Operating income (EBITDA) before material special effects of €46 million considerably higher than in the prior-year quarter (Q1 2025: €42 million) and the preceding quarter (Q4 2025: €21 million)
Shipments of 1.1 million tons in the first quarter of 2026 lower than in the prior-year quarter (-6.4%) due to the divestment of eight US distribution sites completed at the end of 2025; adjusted for the divestment, shipments increased by 2.1%
Sales of €1.6 billion in the first three months of 2026 down compared to the prior-year period (-5.9%), mainly due to lower shipments; adjusted for the divestment, sales increased by 2.1%
Takeover offer by Worthington Steel successful; Worthington Steel secured a total of 61.87% of all outstanding Klöckner & Co shares
Guidance range of €40 million to €80 million for EBITDA before material special effects in second quarter of 2026
Düsseldorf (Germany), May 6, 2026 – With a considerably improved operating income, Klöckner & Co got off to a solid start in fiscal year 2026. Operating income (EBITDA) before material special effects was €46 million in the first three months of 2026 and was thus considerably higher than in the prior-year quarter (Q1 2025: €42 million) and the preceding quarter (Q4 2025: €21 million).

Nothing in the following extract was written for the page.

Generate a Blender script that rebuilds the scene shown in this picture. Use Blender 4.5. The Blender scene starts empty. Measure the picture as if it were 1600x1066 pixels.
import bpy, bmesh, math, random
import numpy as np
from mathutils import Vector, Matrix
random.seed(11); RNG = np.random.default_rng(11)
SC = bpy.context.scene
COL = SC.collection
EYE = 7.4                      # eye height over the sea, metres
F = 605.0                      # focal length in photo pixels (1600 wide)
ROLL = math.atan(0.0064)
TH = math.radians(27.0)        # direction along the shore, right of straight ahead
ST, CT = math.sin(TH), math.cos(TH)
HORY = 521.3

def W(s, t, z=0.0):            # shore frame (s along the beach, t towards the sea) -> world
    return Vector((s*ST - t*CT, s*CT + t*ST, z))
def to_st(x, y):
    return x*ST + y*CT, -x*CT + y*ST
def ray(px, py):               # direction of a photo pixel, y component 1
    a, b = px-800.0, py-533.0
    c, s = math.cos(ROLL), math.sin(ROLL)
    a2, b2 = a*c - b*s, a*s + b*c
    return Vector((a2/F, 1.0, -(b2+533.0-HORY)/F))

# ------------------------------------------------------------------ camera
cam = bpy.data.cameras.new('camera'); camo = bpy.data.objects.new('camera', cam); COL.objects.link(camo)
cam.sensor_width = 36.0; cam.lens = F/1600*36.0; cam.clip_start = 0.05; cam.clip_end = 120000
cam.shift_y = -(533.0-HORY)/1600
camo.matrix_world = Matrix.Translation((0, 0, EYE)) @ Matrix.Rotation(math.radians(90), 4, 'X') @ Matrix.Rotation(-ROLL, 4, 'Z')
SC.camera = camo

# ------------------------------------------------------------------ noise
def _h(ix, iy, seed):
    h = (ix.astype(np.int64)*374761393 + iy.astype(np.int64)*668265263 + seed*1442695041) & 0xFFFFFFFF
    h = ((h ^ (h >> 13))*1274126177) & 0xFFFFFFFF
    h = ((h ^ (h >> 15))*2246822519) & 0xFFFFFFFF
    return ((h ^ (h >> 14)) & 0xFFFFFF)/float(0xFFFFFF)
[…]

Shipments came to 1.1 million tons in the first quarter of 2026 and thus fell short of shipments in the prior-year quarter (Q1 2025: 1.2 million tons, -6.4%; adjusted for the divestment +2.1%). This drop is primarily attributable to the divestment of eight distribution sites in the US that were successfully completed at the end of 2025. The drop in shipments in the Kloeckner Metals Americas segment was partly offset by the positive development of shipments in the Kloeckner Metals Europe segment.
Sales declined in the first three months of 2026 to €1.6 billion (Q1 2025: €1.7 billion, -5.9%; adjusted for the divestment +2.1%).
Gross profit decreased by 5.8% to €298 million (Q1 2025: €317 million), while the gross profit margin remained stable at 19.0%, the same level as in the same quarter of the previous year.
The net loss in the first three months of 2026 amounted to €4 million, compared to a net loss of €28 million in the prior-year period. Accordingly, basic earnings per share amounted to €-0.04 (Q1 2025: €-0.28).
Cash flow from operating activities in the first quarter of 2026 was €-270 million (Q1 2025: €-118 million). The cash outflow was mainly driven by the seasonal increase in net working capital at the beginning of the year. After payments for investments in the amount of €36 million (Q1 2025: €23 million), free cash flow amounted to €-306 million in the first three months of the fiscal year (Q1 2025: €-141 million).
The Company’s equity increased to €1,648 million at the end of the quarter (December 31, 2025: €1,582 million). The change was mainly attributable to the recognition of actuarial gains on pension obligations (€54 million) and to positive currency translation effects (€24 million). At 44.5%, the equity ratio at the end of the quarter was below the level at the end of the fiscal year (December 31, 2025: 48.2%).